In the records below, find each line containing the word "Blender" and copy it.

# INPUT ROWS

-----

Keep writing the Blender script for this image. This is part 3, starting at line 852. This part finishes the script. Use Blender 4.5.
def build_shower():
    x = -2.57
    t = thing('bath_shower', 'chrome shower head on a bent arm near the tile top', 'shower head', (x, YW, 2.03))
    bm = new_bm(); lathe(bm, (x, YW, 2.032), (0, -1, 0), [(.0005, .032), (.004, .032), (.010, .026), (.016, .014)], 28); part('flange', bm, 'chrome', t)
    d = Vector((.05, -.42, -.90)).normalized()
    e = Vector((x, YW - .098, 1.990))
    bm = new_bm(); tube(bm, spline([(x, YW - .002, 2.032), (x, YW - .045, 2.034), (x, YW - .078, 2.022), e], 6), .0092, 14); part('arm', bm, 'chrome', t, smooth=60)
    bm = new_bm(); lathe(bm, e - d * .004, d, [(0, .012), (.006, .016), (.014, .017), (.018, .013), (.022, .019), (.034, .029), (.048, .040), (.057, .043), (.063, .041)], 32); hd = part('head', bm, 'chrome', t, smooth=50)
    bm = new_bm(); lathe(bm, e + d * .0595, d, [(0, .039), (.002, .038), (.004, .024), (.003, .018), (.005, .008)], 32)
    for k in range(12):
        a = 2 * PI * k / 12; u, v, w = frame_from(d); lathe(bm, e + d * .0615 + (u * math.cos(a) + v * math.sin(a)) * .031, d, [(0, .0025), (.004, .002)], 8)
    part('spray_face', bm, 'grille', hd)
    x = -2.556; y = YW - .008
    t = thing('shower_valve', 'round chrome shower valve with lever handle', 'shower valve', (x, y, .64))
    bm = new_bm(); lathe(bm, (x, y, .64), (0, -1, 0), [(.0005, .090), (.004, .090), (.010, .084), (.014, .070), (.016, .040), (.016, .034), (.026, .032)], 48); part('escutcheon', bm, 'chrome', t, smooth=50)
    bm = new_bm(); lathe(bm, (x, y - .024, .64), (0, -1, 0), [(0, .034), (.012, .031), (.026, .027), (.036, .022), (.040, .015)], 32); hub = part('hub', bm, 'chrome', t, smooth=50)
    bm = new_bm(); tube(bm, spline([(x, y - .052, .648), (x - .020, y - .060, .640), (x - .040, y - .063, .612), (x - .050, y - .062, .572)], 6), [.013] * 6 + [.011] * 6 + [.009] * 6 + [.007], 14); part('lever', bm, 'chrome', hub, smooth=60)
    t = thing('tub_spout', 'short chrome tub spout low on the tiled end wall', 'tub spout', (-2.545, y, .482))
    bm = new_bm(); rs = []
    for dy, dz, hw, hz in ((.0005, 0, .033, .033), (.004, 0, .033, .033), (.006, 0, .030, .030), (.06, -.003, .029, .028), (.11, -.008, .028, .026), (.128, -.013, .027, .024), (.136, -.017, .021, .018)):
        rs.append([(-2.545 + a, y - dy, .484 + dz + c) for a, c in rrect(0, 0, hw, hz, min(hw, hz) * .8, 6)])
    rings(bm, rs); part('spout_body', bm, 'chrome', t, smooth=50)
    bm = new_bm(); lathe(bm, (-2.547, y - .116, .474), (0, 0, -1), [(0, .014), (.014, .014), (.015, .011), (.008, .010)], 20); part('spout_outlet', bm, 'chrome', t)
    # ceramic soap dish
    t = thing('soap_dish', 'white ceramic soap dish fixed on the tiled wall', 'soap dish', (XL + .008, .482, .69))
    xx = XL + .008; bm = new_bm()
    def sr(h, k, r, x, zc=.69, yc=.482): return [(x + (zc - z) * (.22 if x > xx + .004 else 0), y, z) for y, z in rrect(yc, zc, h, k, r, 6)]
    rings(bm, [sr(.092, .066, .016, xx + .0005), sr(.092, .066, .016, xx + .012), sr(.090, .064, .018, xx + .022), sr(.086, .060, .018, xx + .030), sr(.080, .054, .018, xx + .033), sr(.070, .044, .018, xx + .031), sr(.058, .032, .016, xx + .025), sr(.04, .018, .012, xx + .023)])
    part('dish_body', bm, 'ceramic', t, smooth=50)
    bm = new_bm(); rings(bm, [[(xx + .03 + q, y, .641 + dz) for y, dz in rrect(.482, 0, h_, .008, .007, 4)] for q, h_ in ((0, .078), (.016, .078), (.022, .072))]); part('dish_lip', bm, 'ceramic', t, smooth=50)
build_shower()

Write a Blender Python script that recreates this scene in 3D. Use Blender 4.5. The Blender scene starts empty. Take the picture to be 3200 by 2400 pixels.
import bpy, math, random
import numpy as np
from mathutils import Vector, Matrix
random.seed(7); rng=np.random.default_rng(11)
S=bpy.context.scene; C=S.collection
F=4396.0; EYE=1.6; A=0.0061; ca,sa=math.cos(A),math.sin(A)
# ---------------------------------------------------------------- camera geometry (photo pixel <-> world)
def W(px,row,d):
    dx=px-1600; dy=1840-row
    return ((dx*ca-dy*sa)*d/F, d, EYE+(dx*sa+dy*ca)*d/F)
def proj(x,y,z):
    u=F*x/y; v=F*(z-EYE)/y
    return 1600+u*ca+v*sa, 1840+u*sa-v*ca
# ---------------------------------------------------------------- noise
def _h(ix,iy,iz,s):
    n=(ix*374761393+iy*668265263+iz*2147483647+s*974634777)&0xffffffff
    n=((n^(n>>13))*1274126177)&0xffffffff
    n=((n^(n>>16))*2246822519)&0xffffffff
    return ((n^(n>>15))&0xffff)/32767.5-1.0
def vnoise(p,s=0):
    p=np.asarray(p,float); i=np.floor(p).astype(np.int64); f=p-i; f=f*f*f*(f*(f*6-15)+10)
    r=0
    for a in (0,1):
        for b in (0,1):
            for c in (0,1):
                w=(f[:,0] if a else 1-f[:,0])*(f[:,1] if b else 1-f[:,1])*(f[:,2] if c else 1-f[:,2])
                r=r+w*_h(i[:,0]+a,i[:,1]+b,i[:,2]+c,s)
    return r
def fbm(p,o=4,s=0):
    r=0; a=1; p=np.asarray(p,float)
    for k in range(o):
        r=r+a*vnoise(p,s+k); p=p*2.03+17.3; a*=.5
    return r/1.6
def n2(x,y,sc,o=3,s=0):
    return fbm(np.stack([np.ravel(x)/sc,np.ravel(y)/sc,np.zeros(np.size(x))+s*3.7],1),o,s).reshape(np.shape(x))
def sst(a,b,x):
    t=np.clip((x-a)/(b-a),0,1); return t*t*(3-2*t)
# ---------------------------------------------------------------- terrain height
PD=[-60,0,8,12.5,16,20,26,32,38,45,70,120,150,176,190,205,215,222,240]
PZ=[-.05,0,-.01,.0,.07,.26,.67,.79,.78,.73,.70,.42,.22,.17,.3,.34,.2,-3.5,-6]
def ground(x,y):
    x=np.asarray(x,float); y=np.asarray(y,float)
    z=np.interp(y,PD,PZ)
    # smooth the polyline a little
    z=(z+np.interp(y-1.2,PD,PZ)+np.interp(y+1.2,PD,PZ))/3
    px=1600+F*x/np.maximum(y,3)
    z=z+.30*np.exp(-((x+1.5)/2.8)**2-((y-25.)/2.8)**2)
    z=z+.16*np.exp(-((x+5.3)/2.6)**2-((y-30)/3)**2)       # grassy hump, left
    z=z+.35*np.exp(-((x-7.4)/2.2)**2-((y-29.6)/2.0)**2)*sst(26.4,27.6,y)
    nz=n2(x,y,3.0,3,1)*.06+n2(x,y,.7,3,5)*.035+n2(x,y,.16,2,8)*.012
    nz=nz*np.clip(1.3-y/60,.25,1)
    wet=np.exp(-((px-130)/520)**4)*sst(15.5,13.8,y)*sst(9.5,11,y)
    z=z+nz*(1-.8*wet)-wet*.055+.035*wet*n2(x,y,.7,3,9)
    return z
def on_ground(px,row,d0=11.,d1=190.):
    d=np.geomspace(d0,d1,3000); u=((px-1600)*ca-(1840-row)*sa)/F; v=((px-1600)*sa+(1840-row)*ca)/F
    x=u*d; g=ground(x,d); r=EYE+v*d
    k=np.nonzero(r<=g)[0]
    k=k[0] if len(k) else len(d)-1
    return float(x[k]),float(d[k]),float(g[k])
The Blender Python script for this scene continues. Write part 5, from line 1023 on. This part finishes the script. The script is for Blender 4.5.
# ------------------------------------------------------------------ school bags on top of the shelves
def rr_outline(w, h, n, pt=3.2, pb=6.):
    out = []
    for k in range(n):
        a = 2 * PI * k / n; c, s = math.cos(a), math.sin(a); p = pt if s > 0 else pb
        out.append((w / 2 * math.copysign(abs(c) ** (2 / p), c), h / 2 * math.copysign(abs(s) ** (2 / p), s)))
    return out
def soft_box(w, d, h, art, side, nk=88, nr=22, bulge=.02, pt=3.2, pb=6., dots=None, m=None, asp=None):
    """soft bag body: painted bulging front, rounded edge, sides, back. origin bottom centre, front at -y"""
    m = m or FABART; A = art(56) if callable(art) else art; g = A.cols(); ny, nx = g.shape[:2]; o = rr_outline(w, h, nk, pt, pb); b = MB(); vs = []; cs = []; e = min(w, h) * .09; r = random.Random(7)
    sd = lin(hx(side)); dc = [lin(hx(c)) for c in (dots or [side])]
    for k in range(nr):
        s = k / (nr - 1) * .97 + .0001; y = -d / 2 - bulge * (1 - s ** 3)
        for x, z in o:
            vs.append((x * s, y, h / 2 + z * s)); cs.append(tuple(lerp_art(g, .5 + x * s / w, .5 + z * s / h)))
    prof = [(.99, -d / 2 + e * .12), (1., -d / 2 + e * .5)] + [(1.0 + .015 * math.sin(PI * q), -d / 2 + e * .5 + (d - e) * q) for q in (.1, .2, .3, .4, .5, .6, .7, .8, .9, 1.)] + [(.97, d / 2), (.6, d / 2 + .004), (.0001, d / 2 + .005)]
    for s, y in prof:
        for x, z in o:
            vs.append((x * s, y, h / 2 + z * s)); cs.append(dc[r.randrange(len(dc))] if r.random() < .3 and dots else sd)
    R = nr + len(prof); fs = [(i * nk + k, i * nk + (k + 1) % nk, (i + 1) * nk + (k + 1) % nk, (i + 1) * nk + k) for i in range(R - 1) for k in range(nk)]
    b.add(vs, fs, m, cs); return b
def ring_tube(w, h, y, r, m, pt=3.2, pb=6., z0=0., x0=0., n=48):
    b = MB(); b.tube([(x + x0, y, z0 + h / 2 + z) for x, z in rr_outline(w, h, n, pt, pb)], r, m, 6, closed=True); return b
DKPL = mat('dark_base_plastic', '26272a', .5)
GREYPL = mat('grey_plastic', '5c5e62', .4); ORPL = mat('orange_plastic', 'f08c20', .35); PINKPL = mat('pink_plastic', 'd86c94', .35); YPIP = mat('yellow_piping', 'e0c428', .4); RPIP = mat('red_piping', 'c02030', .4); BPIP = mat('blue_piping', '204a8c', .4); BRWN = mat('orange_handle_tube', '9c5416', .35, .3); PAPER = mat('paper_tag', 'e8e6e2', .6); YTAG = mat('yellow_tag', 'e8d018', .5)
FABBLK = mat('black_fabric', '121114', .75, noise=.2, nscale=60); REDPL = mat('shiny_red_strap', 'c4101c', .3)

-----

# TASK SOLUTION
Keep writing the Blender script for this image. This is part 3, starting at line 852. This part finishes the script. Use Blender 4.5.
Write a Blender Python script that recreates this scene in 3D. Use Blender 4.5. The Blender scene starts empty. Take the picture to be 3200 by 2400 pixels.
The Blender Python script for this scene continues. Write part 5, from line 1023 on. This part finishes the script. The script is for Blender 4.5.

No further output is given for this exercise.